Friday, February 6, 2009

Unemployment report worse than expected

About 626,000 Americans filed for jobless benefits last week, the highest weekly level since the fall of 1982, the government reported Thursday.

With the weekly filing coming in worse than expected, roughly 4.8 million Americans are receiving unemployment benefits, according to the U.S. Labor Department’s Employment and Training Administration.

“In my view, things are going to get a lot worse before they get better,” said Vernon M. Briggs Jr., professor of industrial and labor relations at Cornell University. “Every indicator in the labor market is deteriorating and the big concern is how fast they are deteriorating.”

Forces are driving the market in ways not seen before, he said. “This is the first time we’ve had a recession in the era of globalized economics. Things are far different now.”

Georgia’s job market has weakened even faster than the national average.

In the past 12 months, the state’s unemployment rate has jumped from 4.5 percent to 8.1 percent. Jobless claims, too, have paralleled the national trend —- only faster.
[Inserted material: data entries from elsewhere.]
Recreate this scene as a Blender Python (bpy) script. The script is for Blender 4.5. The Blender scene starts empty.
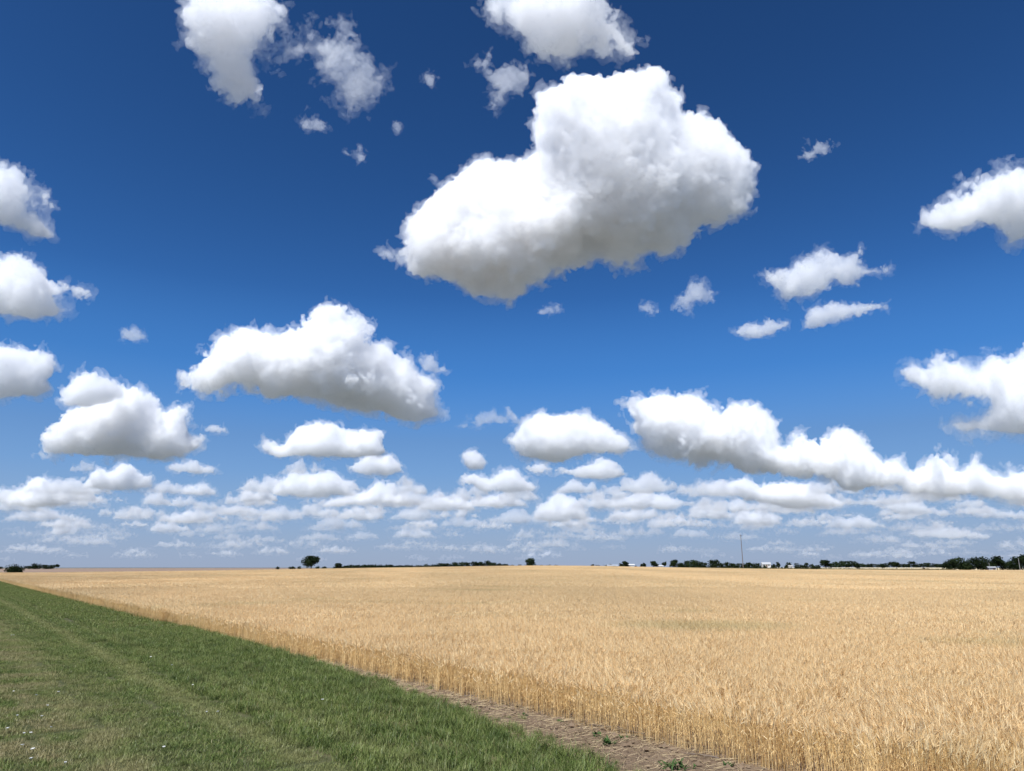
SKY_ALT, SKY_AIR, SKY_DUST, SKY_OZONE, SKY_STR = 0, 0.7, 0.2, 6.0, 0.0813
SKY_GAMMA, SKY_GAIN = 1.70, (0.49, 0.655, 0.555, 1)
SKY_LOW = [(0.0, (156, 171, 197)), (0.02, (154, 172, 200)), (0.075, (139, 170, 209)), (0.125, (119, 160, 210)), (0.18, (102, 147, 203)), (0.26, (72, 130, 197))]
SKY_PALE = [(0.0, 1.0), (0.17, 0.95), (0.26, 0.45), (0.36, 0.0)]
FRINGE, MFP_K = 5.0, 0.95
CLOUD_RGB = (0.946, 0.964, 0.982, 1)  # bluish: the blue of the air in front is put into the scatter colour
SUN_E, EXPOSURE, VOL_B, CLOUD_G = 4.8, 0.30, 36, 0.2
import bpy, bmesh, math, random
import numpy as np
import openvdb
from mathutils import Vector, Matrix, Euler

R = math.radians
rng = np.random.default_rng(7)
random.seed(7)
scene = bpy.context.scene
COL = scene.collection

# ------------------------------------------------------------------ camera
EYE = 2.4
FPX = 715.0
W, H = 1024, 771
PITCH = math.atan((567.5 - H / 2) / FPX)
cam_data = bpy.data.cameras.new('camera')
cam = bpy.data.objects.new('camera', cam_data)
COL.objects.link(cam)
cam.location = (0, 0, EYE)
cam.rotation_euler = (R(90) + PITCH, 0, 0)
cam_data.sensor_fit = 'HORIZONTAL'
cam_data.sensor_width = 36
cam_data.lens = 36 * FPX / W
cam_data.clip_start = 0.1
cam_data.clip_end = 200000
scene.camera = cam
CP, SP = math.cos(PITCH), math.sin(PITCH)


def ray(px, py):
    """direction through a photo pixel"""
    x, v = px - W / 2, H / 2 - py
    d = Vector((x, FPX * CP - v * SP, FPX * SP + v * CP))
    return d.normalized()


def sstep(a, b, x):
    t = np.clip((x - a) / (b - a), 0, 1)
    return t * t * (3 - 2 * t)


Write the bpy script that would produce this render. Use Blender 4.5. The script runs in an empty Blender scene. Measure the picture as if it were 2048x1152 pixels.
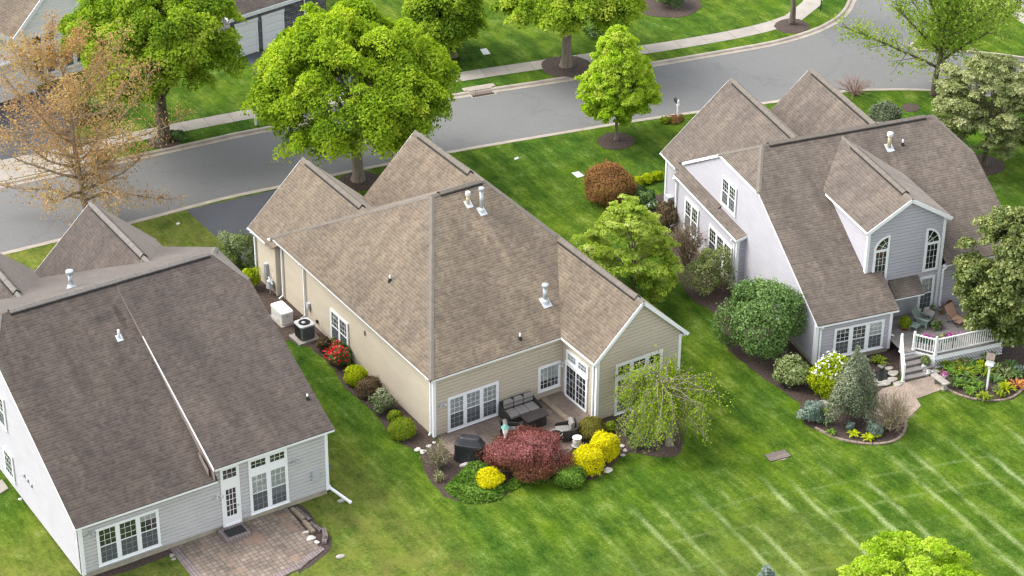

Nearly 129,000 Georgians filed first-time claims in December, a 174 percent leap from the number filed during the month a year earlier.

Atlanta’s first-time claims were up 139 percent during the year.

Nationally, new claims have not come close to the 1982 record of 695,000 in one week, but they have been steadily rising. Claims nationally have averaged 582,000 for the past four weeks, up about 60 percent from a year ago.

The number of claims is generally seen as a guide to the overall labor market in two ways.

First, the spike in the number of new filings shows companies laying off workers as they scramble to cut costs. Second, the rise in the number of people with continuing claims is a sign that those who are laid off are having trouble landing another job.

On average, job seekers outnumber openings four to one, the Labor Department said.

The current recession is 13 months old, three shy of the longest downturn since World War II, and optimists say the economy could bottom out by mid-year.

However, if the jobless claims do not crest soon, it will be hard to hold that rosier view, wrote economist Andrew Gledhill in an online post for Economy.com. “Should continuing claims persistently rise at their current rate over the next several weeks, it would be a warning signal that the recession may be deeper than already forecast.”

Thursday’s jobless claims came on the cusp of today’s much-anticipated report on January jobs.

The December report showed the economy shedding an estimated 524,000 jobs while the official unemployment rate rose to 7.2 percent. Earlier this week, two surveys hinted that today’s report will reveal another month of large job losses and a higher jobless rate.

In its monthly survey, Automatic Data Processing estimated that more than 500,000 jobs were lost in January. And the outplacement firm of Challenger, Gray and Christmas recorded a 45 percent jump in the number of announced job cuts.

Still, as bad as the numbers have been, they are not as painful as during some recessions of the past when the work force was smaller.

In the past four weeks, more than 2.3 million people have filed new claims for jobless benefits. That represents about 1.5 percent of all workers with jobs.

Those numbers are worse than in 2001. But during one four-week period during the 1991 recession, just under 2 million people filed new claims, representing 1.6 percent of all people with jobs.

And in one four-week period during the 1982 recession, nearly 2.7 million people filed first-time claims —- 2.4 percent of all people with jobs.

Proportionally, that amounts to 50 percent deeper pain than the layoffs do now.

Similarly, the official jobless rate now is higher than in 2001 but lower than in 1991. The highest jobless rate since World War II came as the economy was emerging from recession: 10.8 percent.

Joblessness has not hit double-digits since then.